Ground breaks on Everett hotel-farmers market

EVERETT — Work has begun on a downtown complex that will eventually include a year-round farmers market, a hotel and luxury apartments.

The project, called Pagoda Village, is the brainchild of Everett developer Lobsang Dargey, who owns Potala Village on Rucker and Pacific avenues and the Everett Public Market Building on Grand Avenue.

“In the north end, Everett is one of the most beautiful places you can live,” he said. “To me, Everett has a lot of potential.”

Dargey said he wants people to start seeing downtown Everett as a destination — a place to shop, live and enjoy. The $53 million Pagoda Village is part of that vision.

Slated to be the first of several similar projects in the area, the complex will rise on the west side of Grand Avenue, bounded by Hewitt Avenue and Wall Street. Most of the site is the former Motor Trucks International heavy truck dealership.

Construction on the hotel portion of the project began about a month ago at the corner of Wall Street and W. Marine View Drive and is expected to take at least two more years, Dargey said.

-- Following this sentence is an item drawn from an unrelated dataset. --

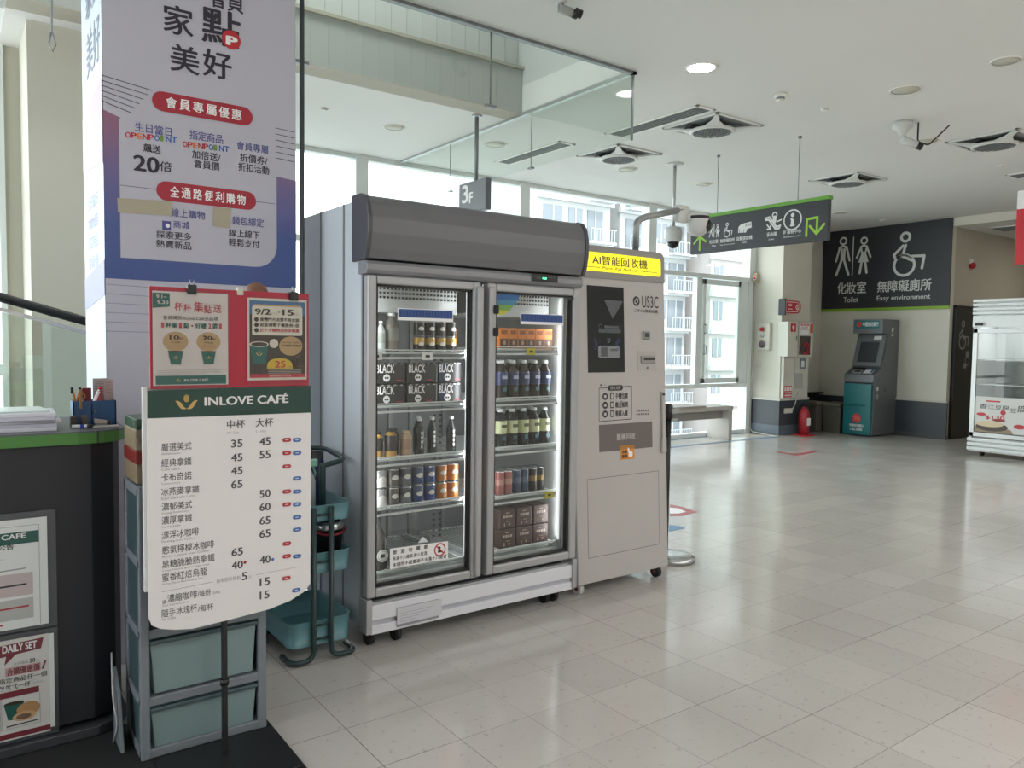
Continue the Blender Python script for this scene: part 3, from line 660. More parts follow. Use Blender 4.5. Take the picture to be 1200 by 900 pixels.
# fourth shelf left: cans in two layers
cols = [('c9c9c6', '8e8e8e', 'white and grey'), ('56534f', '4a4744', 'dark grey-brown'), ('63656b', '3f4048', 'slate grey'), ('2b3f6e', '3c4a66', 'blue'), ('28407c', '2c3c66', 'deep blue'), ('b0713c', 'a8703f', 'copper orange'), ('bd7436', 'b06a33', 'bright orange')]
for i, (h1, h2, nm) in enumerate(cols):
    x = 1.655 + i * .0675
    for k in range(2):
        can('%s %s can in the %s layer of the fourth shelf' % (nth(i, 7), nm, ('lower', 'upper')[k]), .089, .0325, mat('can_a%d' % i, h1, .35, .25), mat('can_b%d' % i, h2, .35, .25), (x, YI, LZ[3] + k * .09), 'mixed cans on the fourth shelf', mat('can_emblem', 'c6c4bd', .4))
# bottom left
t = bottle('drink_bottle', 'large dark bottle with round white label, bottom shelf left', .30, .045, mat('bottle_dark_brown', '3a3734', .2), mat('bottle_dark_brown', '3a3734', .2), mat('cap_black', '222223', .4), (.2, .45), .34, (1.650, YI + .01, LZ[4]), None, .52)
f = Frame((1.650, YI + .01 - .0462, LZ[4]), (1, 0, 0), (0, 0, 1)); m = MB(); m.disc(f, .004, .075, .03, mat('label_offwhite', 'b9bbb6', .5), .0006); m.ring(f, .004, .075, .022, .002, ink, .001); m.rect(f, -.008, .066, .016, .084, ink, .001); m.build('round_label', t)
t = thing('display_tray', 'low clear tray printed with a white triangle, bottom shelf of left door', 'tray', (1.82, YI + .06, LZ[4])); m = MB()
for q in ((1.73, 1.93, 3.32, 3.323, .0, .13), (1.73, 1.93, 3.50, 3.503, 0, .13), (1.73, 1.733, 3.32, 3.5, 0, .13), (1.927, 1.93, 3.32, 3.5, 0, .13), (1.73, 1.93, 3.32, 3.5, 0, .004)): m.box(q[0], q[1], q[2], q[3], LZ[4] + q[4], LZ[4] + q[5], clearplastic)
m.build('tray_body', t); f = FY(3.32); MB().poly(f, [(1.86, LZ[4] + .10), (1.92, LZ[4] + .10), (1.89, LZ[4] + .13)], paper, .001).build('triangle_mark', t)
# right door
for i in range(6):
    a = 2.337 + i * .0595
    t = box_thing('drink_carton', '%s orange and brown coffee carton on the top shelf of the right door' % nth(i, 6), 'carton', a, a + .058, YI - .01, YI + .06, RZ[0], RZ[0] + .108, orange, 'orange cartons on the top right shelf', .002)
    F = FY(YI - .01); m = MB(); z = RZ[0]; m.rect(F, a + .005, z + .003, a + .056, z + .052, brownc, .0008); m.rect(F, a + .012, z + .075, a + .05, z + .095, mat('carton_print', '8d4a1d', .5), .0008)
    for q in range(4): m.disc(F, a + .012 + q * .012, z + .054, .005, orange, .0012, 8)
    m.rect(F, a + .025, z + .02, a + .04, z + .04, tan, .0012); m.build('front_print', t)
def row(label, xs, z, body, lab, lab2, h, r, grp, dy=0):
    for i, x in enumerate(xs):
        t = bottle('coffee_bottle', label % nth(i, len(xs)), h, r, body, lab, capw, (.36, .70), .42, (x, YI + dy, z), grp, .74)
        f = Frame((x, YI + dy - r * 1.015, z), (1, 0, 0), (0, 0, 1)); m = MB(); m.rect(f, -r * .5, h * .52, r * .5, h * .60, lab2, .0006); m.rect(f, -r * .35, h * .20, r * .35, h * .30, mat('print_teal', '3f6a78', .5), .0006); m.build('label_print', t)
row('%s navy label coffee bottle, front row, second shelf of right door', [2.358 + k * .0735 for k in range(5)], RZ[1], bbrown, bnavy, mat('print_pale', 'aab0c8', .5), .205, .0335, 'navy label bottles')
row('%s cream label coffee bottle, front row, third shelf of right door', [2.358 + k * .0735 for k in range(5)], RZ[2], bdark, cream, mat('print_darkgreen', '4d5236', .5), .205, .0335, 'cream label bottles')
row('%s navy label bottle of the back row, second shelf, right door', [2.395 + k * .0735 for k in range(4)], RZ[1], bbrown, bnavy, mat('print_pale', 'aab0c8', .5), .205, .0335, 'navy label bottles in the back row', .08)
row('%s cream label bottle of the back row, third shelf, right door', [2.395 + k * .0735 for k in range(4)], RZ[2], bdark, cream, mat('print_darkgreen', '4d5236', .5), .205, .0335, 'cream label bottles in the back row', .08)
wrap = clearplastic
for i, (a, e, h1, h2, nm) in enumerate(((2.33, 2.432, 'a0605c', 'c08c84', 'pink'), (2.438, 2.545, '30405c', '55657c', 'dark blue'), (2.552, 2.65, '26211f', '8a6a35', 'black and gold'))):
    t = thing('can_pack', '%s shrink-wrapped pack of cans on the fourth shelf of right door' % nm, 'can pack', ((a + e) / 2, YI + .02, RZ[3]), 'wrapped can packs')
    m1 = mat('pack_a%d' % i, h1, .35, .2); m2 = mat('pack_b%d' % i, h2, .35, .2)
    for px_ in (a + (e - a) * .25, a + (e - a) * .75):
        for py_ in (YI + .0, YI + .054): MB().lathe([(.02, 0, steel), (.0255, .008, m1), (.0255, .06, m2), (.0255, .09, m1), (.0255, .128, steel), (.021, .135, steel)], (px_, py_, RZ[3]), 16).build('can', t)
    MB().box(a + .0005, e - .0005, YI - .027, YI + .081, RZ[3] + .001, RZ[3] + .137, wrap, .01).build('plastic_wrap', t)
bxm = mat('pack_cocoa', '4a3733', .5, var=.06); pale = mat('print_cocoa', 'b9a89c', .5)
for i in range(3):
    for k in range(2):
        a = 2.345 + i * .113; z = RZ[4] + k * .106
        t = box_thing('coffee_box', '%s brown coffee box in the %s layer, bottom shelf of right door' % (('left', 'middle', 'right')[i], ('lower', 'upper')[k]), 'coffee box', a, a + .109, YI - .02, YI + .08, z, z + .104, bxm, 'brown coffee boxes', .008)
        F = FY(YI - .02); m = MB(); m.rect(F, a + .04, z + .082, a + .066, z + .086, pale, .001)
        for q, w_ in enumerate((.014, .014, .014, .014)): m.rect(F, a + .024 + q * .016, z + .058, a + .036 + q * .016, z + .072, pale, .001)
        m.rect(F, a + .045, z + .036, a + .07, z + .040, tan, .001); m.rect(F, a + .03, z + .012, a + .036, z + .03, pale, .001); m.rect(F, a + .06, z + .016, a + .072, z + .028, tan, .001); m.build('front_print', t)
# ------------------------------------------------------------------ old-device recycling machine
rw = mat('kiosk_white', 'b3afac', .45, var=.02); rg = mat('kiosk_grey', '8f8c8a', .45); rscr = mat('kiosk_screen', '1a1d22', .12); rdk = mat('kiosk_dark', '2b2a2c', .4); rsl = mat('kiosk_slot', '68605e', .4)
t = thing('recycling_kiosk', 'white self-service device recycling kiosk with lit yellow sign beside the drinks fridge', 'kiosk', (3.19, 3.5, 0))
RX0, RX1 = 2.815, 3.545
sl = (3.30 - 3.20) / (1.98 - .07)
fy = lambda z: 3.20 + (z - .07) * sl
m = MB(); FS = Frame((0, 0, 0), (0, 1, 0), (0, 0, 1))
m.prism(FS, [(fy(.07), .07), (fy(1.80), 1.80), (3.80, 1.80), (3.80, .07)], RX0, RX1, rw, .006)
m.build('cabinet_body', t)
FL = Frame((0, 3.20 - .07 * sl, 0), (1, 0, 0), (0, sl, 1))       # the leaning front
m = MB(); a = FL.px(684, 318); e = FL.px(779.5, 328); v0 = 1.80; v1 = 1.985
q = [(RX0, v0), (RX1, v0), (RX1, v1 - .04)] + [(RX1 - .04 + .04 * math.cos(PI / 2 * i / 5), v1 - .04 + .04 * math.sin(PI / 2 * i / 5)) for i in range(1, 6)] + [(RX0, v1)]
m.prism(FL, q, -.5, .004, rg); m.build('top_box', t)
m = MB(); ylw = mat('lit_yellow', 'fff01e', .4, emit=.25)
qs = [FL.px(*k) for k in ((684.5, 294), (773, 304), (773.5, 324.5), (684.5, 317))]
y0, y1 = qs[3][1], qs[0][1]; x0, x1 = RX0 + .01, qs[1][0]; yb = qs[2][1]; yt = qs[1][1]
cen = (y0 + y1 + yb + yt) / 4; hh = ((y1 - y0) + (yt - yb)) / 4
m.pill(FL, x0, cen - hh, x1, cen + hh, ylw, .008, .018)
m.txt(FL, 'AI智能回收機', x0 + .185 * (x1 - x0), cen - hh * .28, x0 + .83 * (x1 - x0), cen + hh * .70, rdk, .010, .012)
m.txt(FL, 'iPhone  iPad  MacBook', x0 + .29 * (x1 - x0), cen - hh * .72, x0 + .71 * (x1 - x0), cen - hh * .42, rdk, .010)
for a_, e_ in ((.06, .27), (.74, .95)): m.stroke(FL, [(x0 + a_ * (x1 - x0), cen - hh * .58), (x0 + e_ * (x1 - x0), cen - hh * .58)], .003, rdk, .009, cap=False)
m.build('lit_sign', t, 'glowing yellow sign with dark lettering')
m = MB(); q = [FL.px(*k) for k in ((687, 334), (730, 337), (732.5, 436), (689.5, 437))]
u0, u1 = (q[0][0] + q[3][0]) / 2, (q[1][0] + q[2][0]) / 2; v0, v1 = (q[2][1] + q[3][1]) / 2, (q[0][1] + q[1][1]) / 2
m.obox(FL, u0, u1, v0, v1, -.004, .003, rscr, .002)
W, Hh = u1 - u0, v1 - v0; sg = mat('screen_grey', '46494e', .3, emit=.04); sb = mat('screen_blue', '24406c', .3, emit=.08); sw = mat('screen_white', '77797d', .3, emit=.05)
m.poly(FL, [(u0 + .45 * W, v1 - .16 * Hh), (u1 - .03 * W, v1 - .16 * Hh), (u0 + .68 * W, v1 - .38 * Hh)], sg, .0036)
for k in (0.12, .88): m.ring(FL, u0 + k * W, v0 + .33 * Hh, .02, .004, sb, .0036, a0=-1.2 if k < .5 else 1.9, a1=1.2 if k < .5 else 4.3); m.ring(FL, u0 + k * W, v0 + .33 * Hh, .032, .004, sb, .0036, a0=-1.2 if k < .5 else 1.9, a1=1.2 if k < .5 else 4.3)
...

Plans for the 60,000-square-foot Pagoda Village include 220 high-end apartments, an indoor farmers market, a commercial-grade kitchen and an attractive public plaza.

Dargey said he plans to make the kitchen available to community groups.

Granite countertops, views of the Puget Sound, an exercise room, a common area and barbecue grills are among the features planned for the apartment complex.

“We will have apartments not comparable to any others in the Everett area,” Dargey said.

Original plans for the complex also included commercial office space, but that’s no longer part of the project.

Path America, a company founded by Dargey, is developing the project. The firm relies on foreign investments through a government-sponsored program designed to create local jobs.

Under the program, a foreign national who invests at least $1 million or, in high poverty areas, $500,000, into the U.S. economy is eligible to become a permanent resident of the U.S.

Congress started the immigrant investor program in the early 1990s to stimulate the U.S. economy and encourage job growth, according to U.S. Citizenship and Immigration Services.

The key requirement is that each foreign family’s investment must create 10 jobs, directly or as a result of the contribution, within two years. Based on an economic report, Dargey estimates that Pagoda Village will bring more than 1,000 direct and indirect jobs.